>> start Raw data

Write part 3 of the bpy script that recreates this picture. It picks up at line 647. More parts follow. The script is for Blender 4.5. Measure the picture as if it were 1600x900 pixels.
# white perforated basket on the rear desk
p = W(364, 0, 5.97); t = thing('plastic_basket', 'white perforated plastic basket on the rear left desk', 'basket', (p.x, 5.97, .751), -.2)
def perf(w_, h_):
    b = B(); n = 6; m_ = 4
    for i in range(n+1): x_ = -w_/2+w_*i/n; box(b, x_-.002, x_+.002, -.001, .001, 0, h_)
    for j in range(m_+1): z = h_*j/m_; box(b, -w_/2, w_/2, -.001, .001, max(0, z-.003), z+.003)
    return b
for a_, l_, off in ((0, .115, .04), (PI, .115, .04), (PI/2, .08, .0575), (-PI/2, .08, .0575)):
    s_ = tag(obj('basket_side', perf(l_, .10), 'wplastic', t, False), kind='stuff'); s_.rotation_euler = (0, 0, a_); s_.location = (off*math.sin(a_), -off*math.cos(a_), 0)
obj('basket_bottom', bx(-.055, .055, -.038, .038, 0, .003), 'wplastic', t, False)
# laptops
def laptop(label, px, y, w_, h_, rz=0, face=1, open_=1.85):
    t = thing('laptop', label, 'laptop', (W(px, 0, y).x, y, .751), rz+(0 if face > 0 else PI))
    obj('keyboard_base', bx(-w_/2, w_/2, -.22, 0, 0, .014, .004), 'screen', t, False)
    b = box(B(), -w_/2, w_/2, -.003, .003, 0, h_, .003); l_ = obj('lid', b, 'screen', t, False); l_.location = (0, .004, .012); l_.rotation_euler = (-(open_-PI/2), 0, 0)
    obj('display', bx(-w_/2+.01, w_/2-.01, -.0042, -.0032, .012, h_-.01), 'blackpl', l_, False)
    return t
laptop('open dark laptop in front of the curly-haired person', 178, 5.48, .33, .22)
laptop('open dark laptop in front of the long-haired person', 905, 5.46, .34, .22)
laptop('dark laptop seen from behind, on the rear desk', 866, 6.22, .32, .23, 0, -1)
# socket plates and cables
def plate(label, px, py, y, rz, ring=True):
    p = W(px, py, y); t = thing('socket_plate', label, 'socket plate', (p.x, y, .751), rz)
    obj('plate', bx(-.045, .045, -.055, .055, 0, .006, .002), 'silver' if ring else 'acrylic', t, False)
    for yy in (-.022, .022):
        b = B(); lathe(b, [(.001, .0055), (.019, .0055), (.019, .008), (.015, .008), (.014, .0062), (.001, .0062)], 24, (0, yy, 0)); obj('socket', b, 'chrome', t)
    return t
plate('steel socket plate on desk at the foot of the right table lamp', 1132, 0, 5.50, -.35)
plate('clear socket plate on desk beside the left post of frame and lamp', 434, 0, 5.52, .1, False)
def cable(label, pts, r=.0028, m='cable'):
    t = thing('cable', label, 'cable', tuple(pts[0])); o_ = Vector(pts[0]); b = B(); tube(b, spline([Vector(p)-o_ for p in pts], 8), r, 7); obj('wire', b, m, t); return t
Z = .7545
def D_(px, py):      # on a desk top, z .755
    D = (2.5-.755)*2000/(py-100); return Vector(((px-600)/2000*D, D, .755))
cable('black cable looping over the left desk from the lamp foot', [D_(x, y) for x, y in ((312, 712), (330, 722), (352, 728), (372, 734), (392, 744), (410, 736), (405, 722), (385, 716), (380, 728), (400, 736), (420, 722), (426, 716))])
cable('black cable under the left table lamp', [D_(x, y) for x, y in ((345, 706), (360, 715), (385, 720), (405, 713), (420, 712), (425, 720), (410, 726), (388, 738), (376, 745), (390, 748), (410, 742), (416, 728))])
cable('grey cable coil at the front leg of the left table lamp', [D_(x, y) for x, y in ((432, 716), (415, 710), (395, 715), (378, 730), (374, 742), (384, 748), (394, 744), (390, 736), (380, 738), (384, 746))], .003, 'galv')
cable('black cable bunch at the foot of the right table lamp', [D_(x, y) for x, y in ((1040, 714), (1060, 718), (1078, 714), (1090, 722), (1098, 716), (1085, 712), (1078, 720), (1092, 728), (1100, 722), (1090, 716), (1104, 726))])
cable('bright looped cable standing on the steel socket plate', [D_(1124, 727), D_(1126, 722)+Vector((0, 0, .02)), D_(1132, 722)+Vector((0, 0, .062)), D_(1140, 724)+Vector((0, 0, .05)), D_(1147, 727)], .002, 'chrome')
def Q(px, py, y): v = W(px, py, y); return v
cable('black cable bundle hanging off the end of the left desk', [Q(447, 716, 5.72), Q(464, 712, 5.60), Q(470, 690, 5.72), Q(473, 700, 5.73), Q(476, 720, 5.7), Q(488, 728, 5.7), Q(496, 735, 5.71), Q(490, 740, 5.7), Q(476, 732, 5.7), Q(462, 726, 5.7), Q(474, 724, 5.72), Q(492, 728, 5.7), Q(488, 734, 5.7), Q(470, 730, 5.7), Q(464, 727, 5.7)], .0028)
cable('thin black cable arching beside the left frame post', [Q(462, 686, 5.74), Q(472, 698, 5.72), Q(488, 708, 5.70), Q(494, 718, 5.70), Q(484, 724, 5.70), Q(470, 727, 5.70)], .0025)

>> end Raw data

**Work instructions:**
Reproduce the full listing above, character for character.

**Worked answer:**
Write part 3 of the bpy script that recreates this picture. It picks up at line 647. More parts follow. The script is for Blender 4.5. Measure the picture as if it were 1600x900 pixels.
# white perforated basket on the rear desk
p = W(364, 0, 5.97); t = thing('plastic_basket', 'white perforated plastic basket on the rear left desk', 'basket', (p.x, 5.97, .751), -.2)
def perf(w_, h_):
    b = B(); n = 6; m_ = 4
    for i in range(n+1): x_ = -w_/2+w_*i/n; box(b, x_-.002, x_+.002, -.001, .001, 0, h_)
    for j in range(m_+1): z = h_*j/m_; box(b, -w_/2, w_/2, -.001, .001, max(0, z-.003), z+.003)
    return b
for a_, l_, off in ((0, .115, .04), (PI, .115, .04), (PI/2, .08, .0575), (-PI/2, .08, .0575)):
    s_ = tag(obj('basket_side', perf(l_, .10), 'wplastic', t, False), kind='stuff'); s_.rotation_euler = (0, 0, a_); s_.location = (off*math.sin(a_), -off*math.cos(a_), 0)
obj('basket_bottom', bx(-.055, .055, -.038, .038, 0, .003), 'wplastic', t, False)
# laptops
def laptop(label, px, y, w_, h_, rz=0, face=1, open_=1.85):
    t = thing('laptop', label, 'laptop', (W(px, 0, y).x, y, .751), rz+(0 if face > 0 else PI))
    obj('keyboard_base', bx(-w_/2, w_/2, -.22, 0, 0, .014, .004), 'screen', t, False)
    b = box(B(), -w_/2, w_/2, -.003, .003, 0, h_, .003); l_ = obj('lid', b, 'screen', t, False); l_.location = (0, .004, .012); l_.rotation_euler = (-(open_-PI/2), 0, 0)
    obj('display', bx(-w_/2+.01, w_/2-.01, -.0042, -.0032, .012, h_-.01), 'blackpl', l_, False)
    return t
laptop('open dark laptop in front of the curly-haired person', 178, 5.48, .33, .22)
laptop('open dark laptop in front of the long-haired person', 905, 5.46, .34, .22)
laptop('dark laptop seen from behind, on the rear desk', 866, 6.22, .32, .23, 0, -1)
# socket plates and cables
def plate(label, px, py, y, rz, ring=True):
    p = W(px, py, y); t = thing('socket_plate', label, 'socket plate', (p.x, y, .751), rz)
    obj('plate', bx(-.045, .045, -.055, .055, 0, .006, .002), 'silver' if ring else 'acrylic', t, False)
    for yy in (-.022, .022):
        b = B(); lathe(b, [(.001, .0055), (.019, .0055), (.019, .008), (.015, .008), (.014, .0062), (.001, .0062)], 24, (0, yy, 0)); obj('socket', b, 'chrome', t)
    return t
plate('steel socket plate on desk at the foot of the right table lamp', 1132, 0, 5.50, -.35)
plate('clear socket plate on desk beside the left post of frame and lamp', 434, 0, 5.52, .1, False)
def cable(label, pts, r=.0028, m='cable'):
    t = thing('cable', label, 'cable', tuple(pts[0])); o_ = Vector(pts[0]); b = B(); tube(b, spline([Vector(p)-o_ for p in pts], 8), r, 7); obj('wire', b, m, t); return t
Z = .7545
def D_(px, py):      # on a desk top, z .755
    D = (2.5-.755)*2000/(py-100); return Vector(((px-600)/2000*D, D, .755))
cable('black cable looping over the left desk from the lamp foot', [D_(x, y) for x, y in ((312, 712), (330, 722), (352, 728), (372, 734), (392, 744), (410, 736), (405, 722), (385, 716), (380, 728), (400, 736), (420, 722), (426, 716))])
cable('black cable under the left table lamp', [D_(x, y) for x, y in ((345, 706), (360, 715), (385, 720), (405, 713), (420, 712), (425, 720), (410, 726), (388, 738), (376, 745), (390, 748), (410, 742), (416, 728))])
cable('grey cable coil at the front leg of the left table lamp', [D_(x, y) for x, y in ((432, 716), (415, 710), (395, 715), (378, 730), (374, 742), (384, 748), (394, 744), (390, 736), (380, 738), (384, 746))], .003, 'galv')
cable('black cable bunch at the foot of the right table lamp', [D_(x, y) for x, y in ((1040, 714), (1060, 718), (1078, 714), (1090, 722), (1098, 716), (1085, 712), (1078, 720), (1092, 728), (1100, 722), (1090, 716), (1104, 726))])
cable('bright looped cable standing on the steel socket plate', [D_(1124, 727), D_(1126, 722)+Vector((0, 0, .02)), D_(1132, 722)+Vector((0, 0, .062)), D_(1140, 724)+Vector((0, 0, .05)), D_(1147, 727)], .002, 'chrome')
def Q(px, py, y): v = W(px, py, y); return v
cable('black cable bundle hanging off the end of the left desk', [Q(447, 716, 5.72), Q(464, 712, 5.60), Q(470, 690, 5.72), Q(473, 700, 5.73), Q(476, 720, 5.7), Q(488, 728, 5.7), Q(496, 735, 5.71), Q(490, 740, 5.7), Q(476, 732, 5.7), Q(462, 726, 5.7), Q(474, 724, 5.72), Q(492, 728, 5.7), Q(488, 734, 5.7), Q(470, 730, 5.7), Q(464, 727, 5.7)], .0028)
cable('thin black cable arching beside the left frame post', [Q(462, 686, 5.74), Q(472, 698, 5.72), Q(488, 708, 5.70), Q(494, 718, 5.70), Q(484, 724, 5.70), Q(470, 727, 5.70)], .0025)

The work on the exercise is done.